-- Start Data block --
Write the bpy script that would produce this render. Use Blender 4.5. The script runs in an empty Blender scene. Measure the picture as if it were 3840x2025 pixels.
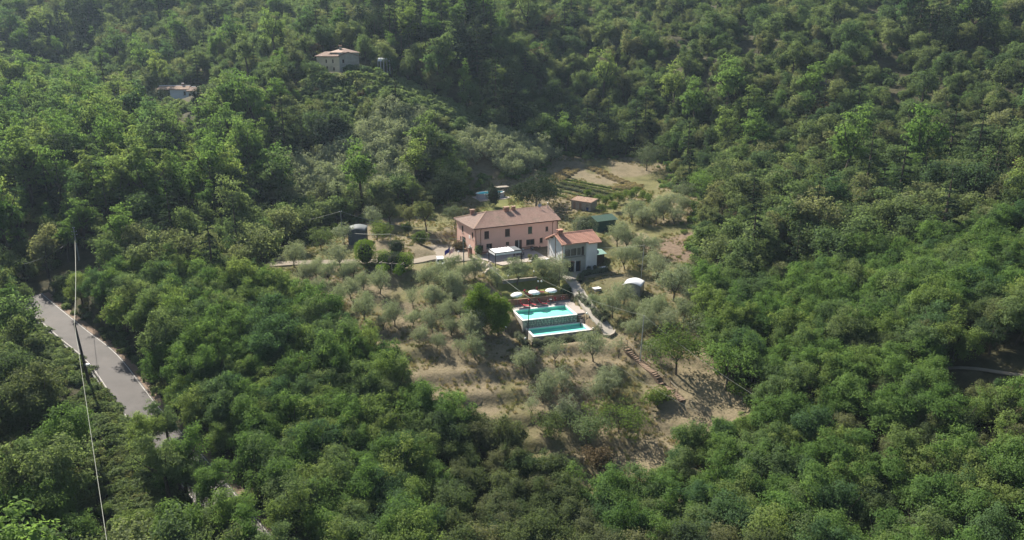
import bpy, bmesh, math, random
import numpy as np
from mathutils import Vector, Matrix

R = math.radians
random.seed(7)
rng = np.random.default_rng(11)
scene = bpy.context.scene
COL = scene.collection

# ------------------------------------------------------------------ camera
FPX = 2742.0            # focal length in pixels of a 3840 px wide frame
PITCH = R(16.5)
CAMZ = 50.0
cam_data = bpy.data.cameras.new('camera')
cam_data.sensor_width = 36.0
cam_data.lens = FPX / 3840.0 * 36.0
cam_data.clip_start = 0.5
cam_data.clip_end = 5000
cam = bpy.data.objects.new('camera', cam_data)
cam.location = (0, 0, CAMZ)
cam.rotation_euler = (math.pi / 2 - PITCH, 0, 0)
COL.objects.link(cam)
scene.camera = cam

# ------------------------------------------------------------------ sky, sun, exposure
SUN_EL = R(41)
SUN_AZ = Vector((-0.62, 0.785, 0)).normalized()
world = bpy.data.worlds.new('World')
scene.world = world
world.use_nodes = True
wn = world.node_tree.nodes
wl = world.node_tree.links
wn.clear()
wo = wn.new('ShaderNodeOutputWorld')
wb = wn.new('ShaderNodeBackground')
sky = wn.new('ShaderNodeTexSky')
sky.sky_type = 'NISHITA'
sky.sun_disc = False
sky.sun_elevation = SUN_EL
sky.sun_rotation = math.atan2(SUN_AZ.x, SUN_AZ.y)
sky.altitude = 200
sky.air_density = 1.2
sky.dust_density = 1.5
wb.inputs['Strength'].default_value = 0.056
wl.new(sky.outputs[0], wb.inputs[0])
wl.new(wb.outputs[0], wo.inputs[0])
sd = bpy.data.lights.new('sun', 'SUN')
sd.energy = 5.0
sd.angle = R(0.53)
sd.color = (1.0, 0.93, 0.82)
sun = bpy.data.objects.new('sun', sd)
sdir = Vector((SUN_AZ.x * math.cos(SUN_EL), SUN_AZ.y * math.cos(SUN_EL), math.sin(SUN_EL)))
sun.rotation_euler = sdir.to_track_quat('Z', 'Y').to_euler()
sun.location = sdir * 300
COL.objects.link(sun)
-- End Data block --
◆ Exercise prompt ◆
Would you reproduce the lines above, from the very first through the line containing "COL = scene.collection", exactly and without the pictures?

◆ Expected output ◆
Write the bpy script that would produce this render. Use Blender 4.5. The script runs in an empty Blender scene. Measure the picture as if it were 3840x2025 pixels.
import bpy, bmesh, math, random
import numpy as np
from mathutils import Vector, Matrix

R = math.radians
random.seed(7)
rng = np.random.default_rng(11)
scene = bpy.context.scene
COL = scene.collection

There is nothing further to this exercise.